Regarding the discussion of results, the use of the moving average stood out as one of the most effective tools. This technique, based on the arithmetic mean of historical data, is used to forecast the next period and is particularly useful when demand is stable and shows no trends or seasonality. In this research, a set of historical observations was used, which allowed for precise analysis of demand over time [14]. On the other hand, weighted averages were implemented for cases where data did not have the same relevance, allowing forecasts to be better adjusted to the company’s reality. Methods such as the moving average and exponential smoothing, which included an alpha of 0.7, proved effective for producing quick, cost-effective, and accurate forecasts, especially in medium-term scenarios by giving more weight to the most recent information in the time series. Compared to other studies, such as Vernaza’s application of similar tools to forecast demand in a printing company, or the case of MASONITE, a door manufacturer, this research revealed that using exponential smoothing with an alpha of 0.7 was effective in reducing MAPE for several products, although the moving average also yielded results very close in terms of accuracy [15].
In this investigation, tools like Microsoft Excel Solver were used to optimize the calculations for exponential smoothing with an alpha of 0.4 and for calculating moving averages with a period of 3 months. The results showed that the moving average was the most convenient tool for demand projection, achieving a MAPE of 28.73%. On an economic level, the results were equally positive, with a Net Present Value (NPV) of $ 7 565.98, indicating that the investment is recommended since the NPV is above 0. Furthermore, the internal rate of return (IRR) of 26% is higher than the cost of capital (COK) calculated at 15%, reinforcing the viability of the project. The benefit-to-cost ratio of 2.60 is also greater than one, indicating that the benefits significantly exceed the costs involved.

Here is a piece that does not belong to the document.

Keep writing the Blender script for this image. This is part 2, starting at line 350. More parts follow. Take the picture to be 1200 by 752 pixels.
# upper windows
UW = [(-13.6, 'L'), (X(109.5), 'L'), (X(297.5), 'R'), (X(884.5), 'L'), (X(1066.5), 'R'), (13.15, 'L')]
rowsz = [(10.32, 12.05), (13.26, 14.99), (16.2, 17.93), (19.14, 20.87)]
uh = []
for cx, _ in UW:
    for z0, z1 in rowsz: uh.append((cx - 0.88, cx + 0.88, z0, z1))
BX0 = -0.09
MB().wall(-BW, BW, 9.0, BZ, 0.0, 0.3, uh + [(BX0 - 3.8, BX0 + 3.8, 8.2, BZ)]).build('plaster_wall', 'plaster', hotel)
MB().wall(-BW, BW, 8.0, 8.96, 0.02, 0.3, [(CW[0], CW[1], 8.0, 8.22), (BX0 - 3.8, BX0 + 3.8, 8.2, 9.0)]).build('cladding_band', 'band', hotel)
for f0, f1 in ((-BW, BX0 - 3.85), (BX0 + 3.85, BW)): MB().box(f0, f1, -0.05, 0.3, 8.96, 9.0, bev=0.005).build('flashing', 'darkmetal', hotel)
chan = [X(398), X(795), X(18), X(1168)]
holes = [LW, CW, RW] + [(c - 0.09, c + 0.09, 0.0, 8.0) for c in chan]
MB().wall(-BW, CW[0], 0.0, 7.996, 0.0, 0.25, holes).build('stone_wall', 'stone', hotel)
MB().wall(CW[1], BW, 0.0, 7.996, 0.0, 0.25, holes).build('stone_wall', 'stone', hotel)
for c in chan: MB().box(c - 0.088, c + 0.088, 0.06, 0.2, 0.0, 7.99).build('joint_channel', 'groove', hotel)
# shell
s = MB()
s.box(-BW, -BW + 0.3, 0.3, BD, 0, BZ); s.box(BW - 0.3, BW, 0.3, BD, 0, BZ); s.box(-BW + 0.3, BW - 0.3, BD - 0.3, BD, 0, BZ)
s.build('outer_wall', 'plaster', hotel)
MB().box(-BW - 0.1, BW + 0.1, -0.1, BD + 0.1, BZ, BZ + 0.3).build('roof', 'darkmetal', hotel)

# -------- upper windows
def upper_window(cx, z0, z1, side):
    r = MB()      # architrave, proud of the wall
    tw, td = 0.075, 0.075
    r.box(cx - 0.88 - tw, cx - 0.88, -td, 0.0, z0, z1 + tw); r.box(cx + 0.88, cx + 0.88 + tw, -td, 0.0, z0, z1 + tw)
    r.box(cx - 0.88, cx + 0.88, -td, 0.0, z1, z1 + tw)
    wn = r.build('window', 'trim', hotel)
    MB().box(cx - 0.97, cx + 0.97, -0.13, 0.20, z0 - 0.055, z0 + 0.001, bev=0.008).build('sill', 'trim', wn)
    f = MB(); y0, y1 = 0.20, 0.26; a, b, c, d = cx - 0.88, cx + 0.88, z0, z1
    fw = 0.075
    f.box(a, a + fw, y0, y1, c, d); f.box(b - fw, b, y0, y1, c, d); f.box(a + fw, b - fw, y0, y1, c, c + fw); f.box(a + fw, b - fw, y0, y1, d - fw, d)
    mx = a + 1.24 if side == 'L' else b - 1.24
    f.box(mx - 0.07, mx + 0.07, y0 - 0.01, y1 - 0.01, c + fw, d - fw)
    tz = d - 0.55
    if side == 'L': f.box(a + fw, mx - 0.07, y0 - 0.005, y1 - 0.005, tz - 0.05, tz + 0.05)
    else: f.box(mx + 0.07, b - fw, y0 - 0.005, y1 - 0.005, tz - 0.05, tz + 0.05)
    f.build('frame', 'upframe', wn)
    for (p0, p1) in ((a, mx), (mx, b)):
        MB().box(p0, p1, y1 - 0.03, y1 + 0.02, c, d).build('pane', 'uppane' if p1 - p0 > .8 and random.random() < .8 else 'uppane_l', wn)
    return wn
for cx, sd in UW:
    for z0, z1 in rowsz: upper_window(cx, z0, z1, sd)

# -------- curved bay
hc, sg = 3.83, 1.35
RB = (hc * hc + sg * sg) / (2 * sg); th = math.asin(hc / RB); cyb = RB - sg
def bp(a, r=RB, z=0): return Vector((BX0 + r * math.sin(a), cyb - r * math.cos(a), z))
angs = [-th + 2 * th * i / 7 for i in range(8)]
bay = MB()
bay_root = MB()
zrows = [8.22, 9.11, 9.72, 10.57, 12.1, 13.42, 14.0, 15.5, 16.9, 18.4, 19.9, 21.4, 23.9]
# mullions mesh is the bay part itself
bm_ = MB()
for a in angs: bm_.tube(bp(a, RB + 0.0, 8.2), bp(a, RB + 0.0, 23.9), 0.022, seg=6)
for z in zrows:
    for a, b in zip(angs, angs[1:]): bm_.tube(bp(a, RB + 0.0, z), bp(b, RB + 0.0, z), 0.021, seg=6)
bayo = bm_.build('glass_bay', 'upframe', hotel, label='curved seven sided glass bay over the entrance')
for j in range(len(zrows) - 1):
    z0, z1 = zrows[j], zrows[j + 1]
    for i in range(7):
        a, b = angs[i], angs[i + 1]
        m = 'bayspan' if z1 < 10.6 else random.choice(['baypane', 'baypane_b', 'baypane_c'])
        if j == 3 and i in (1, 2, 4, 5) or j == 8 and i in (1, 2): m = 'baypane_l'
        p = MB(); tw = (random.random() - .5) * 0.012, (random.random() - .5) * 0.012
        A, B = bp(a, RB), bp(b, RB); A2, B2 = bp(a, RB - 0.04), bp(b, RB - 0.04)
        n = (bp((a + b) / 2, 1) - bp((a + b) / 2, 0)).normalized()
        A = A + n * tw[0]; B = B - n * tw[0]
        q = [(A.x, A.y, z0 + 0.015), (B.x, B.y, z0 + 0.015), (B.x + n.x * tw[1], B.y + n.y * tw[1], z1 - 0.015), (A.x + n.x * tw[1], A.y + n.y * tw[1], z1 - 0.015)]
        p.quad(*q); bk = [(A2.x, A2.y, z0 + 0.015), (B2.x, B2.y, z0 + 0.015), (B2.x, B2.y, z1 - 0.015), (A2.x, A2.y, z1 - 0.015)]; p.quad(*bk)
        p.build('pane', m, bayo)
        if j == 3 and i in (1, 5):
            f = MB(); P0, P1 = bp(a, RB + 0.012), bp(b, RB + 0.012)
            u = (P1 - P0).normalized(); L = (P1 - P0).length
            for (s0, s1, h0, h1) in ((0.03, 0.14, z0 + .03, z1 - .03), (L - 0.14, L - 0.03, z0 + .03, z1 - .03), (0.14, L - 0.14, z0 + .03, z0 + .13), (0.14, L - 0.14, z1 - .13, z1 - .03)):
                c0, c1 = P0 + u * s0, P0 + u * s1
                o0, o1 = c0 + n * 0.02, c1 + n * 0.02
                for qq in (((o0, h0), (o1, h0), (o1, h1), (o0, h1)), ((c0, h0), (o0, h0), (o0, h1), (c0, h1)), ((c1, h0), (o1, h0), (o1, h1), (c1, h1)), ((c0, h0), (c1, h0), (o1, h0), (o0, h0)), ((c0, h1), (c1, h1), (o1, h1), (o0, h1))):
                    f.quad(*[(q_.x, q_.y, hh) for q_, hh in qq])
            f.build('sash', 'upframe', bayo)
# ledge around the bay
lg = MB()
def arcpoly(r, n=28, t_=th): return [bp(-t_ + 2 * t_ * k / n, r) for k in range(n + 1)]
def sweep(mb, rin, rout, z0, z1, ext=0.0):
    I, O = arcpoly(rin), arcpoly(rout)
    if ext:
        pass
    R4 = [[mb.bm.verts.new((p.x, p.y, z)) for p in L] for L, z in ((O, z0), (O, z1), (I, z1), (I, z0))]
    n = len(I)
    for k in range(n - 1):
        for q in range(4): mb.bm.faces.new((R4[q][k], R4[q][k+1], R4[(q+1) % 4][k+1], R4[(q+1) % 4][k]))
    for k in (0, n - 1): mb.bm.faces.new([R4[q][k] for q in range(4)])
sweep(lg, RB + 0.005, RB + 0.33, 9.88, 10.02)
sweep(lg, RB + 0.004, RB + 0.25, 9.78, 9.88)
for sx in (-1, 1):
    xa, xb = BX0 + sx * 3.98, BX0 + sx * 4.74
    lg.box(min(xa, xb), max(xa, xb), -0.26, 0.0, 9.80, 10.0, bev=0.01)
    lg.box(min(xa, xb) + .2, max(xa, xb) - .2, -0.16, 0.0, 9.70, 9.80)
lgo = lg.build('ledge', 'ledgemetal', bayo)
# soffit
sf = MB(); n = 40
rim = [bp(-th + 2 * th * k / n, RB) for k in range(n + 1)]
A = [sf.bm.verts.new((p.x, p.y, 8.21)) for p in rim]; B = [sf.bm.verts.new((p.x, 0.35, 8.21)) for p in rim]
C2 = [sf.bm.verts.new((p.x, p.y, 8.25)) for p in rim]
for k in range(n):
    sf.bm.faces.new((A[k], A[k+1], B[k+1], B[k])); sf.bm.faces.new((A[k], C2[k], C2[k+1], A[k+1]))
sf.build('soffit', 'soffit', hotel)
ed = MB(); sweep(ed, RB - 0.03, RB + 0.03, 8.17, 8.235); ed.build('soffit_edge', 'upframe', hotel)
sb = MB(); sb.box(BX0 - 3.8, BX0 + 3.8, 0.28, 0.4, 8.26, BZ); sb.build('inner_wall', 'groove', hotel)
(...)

Google Collaboratory projections and the moving average tool were used to reduce the mean absolute percentage error for the year 2023, achieving a rate of 15,36%, whereas in the tourism sector, it stands at 12,03%. Nevertheless, there was a 4,24% reduction in MAPE compared to the year 2022. To compare scenarios, a table will be created with key indicators for each.
Table 9: Economic indicators of the improvement project.
Criteria |
Normal |
Optimistic |
MAPE |
15.36% |
12.03% |
Economic NPV |
$7 422.58 |
$7 961.64 |
Economic IRR |
26% |
27% |
Benefit / Cost |
2.58 |
2.70 |
Recovery period |
3 months and 5 days |
3 months and 12 days |
All scenarios show positive NPV (Net Present Value), IRR (Internal Rate of Return) and Benefit/Cost, but the key difference is in the Benefit, as the project aims to boost income by reducing the mean absolute error.
Risk will be used to define both input and output variables. First, the variables to be calculated must be defined. In this case, the main indicator is the MAPE, and the simulation will be based on this input indicator with its respective scenarios. Regarding the distribution, the triangular distribution will be selected due to three scenarios, as mentioned earlier, including a pessimistic one considering a 20%. This is shown in table 10.
Table 10: Criteria for Risk Simulator
Criteria |
Pessimistic |
Normal |
Optimistic |
MAPE |
20% |
15.36% |
12.03% |
The average MAPE in the simulation was 15.7867%. However, in the project improvement, it was 15.36%. This means that the project improvement, along with the tools used, is feasible to achieve a lower MAPE, thereby increasing income by estimating an adequate demand. The simulation is shown in Figure 8.
6. Conclusion
The research concludes that applying quantitative methods such as moving averages, exponential smoothing, and technological tools like Python and Power BI, combined with simulations in Risk Simulator, provides a robust solution for demand forecasting in tourism sector companies. Although the target of a 12.03% MAPE was not achieved, an error of 15.36% was reached, indicating significant improvement in forecast accuracy. The Risk Simulator simulation validated the results with a MAPE of 15.78%. Additionally, the systematic literature review compared this work with previous studies, showing that optimal tool selection depends on historical data behavior and demand seasonality. In summary, this work improves demand forecasting accuracy and positively impacts competitiveness, customer satisfaction, and operational efficiency, highlighting the importance of adopting advanced technologies and quantitative methods to maintain a competitive market position.
Companies must adapt to technological advancements by implementing tools and strategies to maintain competitiveness and drive growth. In this improvement project, a tool was developed to calculate the Mean Absolute Percentage Error (MAPE) of sales, accounting for seasonal variations through annual rest periods. Data from previous years was supplemented for 2023 using Python in Google Collaboratory, allowing for sales forecasts to be made before year-end and optimizing MAPE calculations. Various techniques were employed, including exponential smoothing, moving and simple averages. The moving average method proved to be the most effective, resulting in a 15.36% error. In the tourism sector, the average MAPE is 12.03%. Although this project recorded a MAPE of 15.36%, it achieved a 4.24% reduction compared to the previous year. Additionally, a sales team of 20 employees was anticipated by 2023; however, only 15 were reached by August. Analysis with Risk Simulator confirmed the effectiveness of the tool and Python for forecasting, generating a Net Present Value (NPV) of $7,422.58 with a MAPE of 15.36%.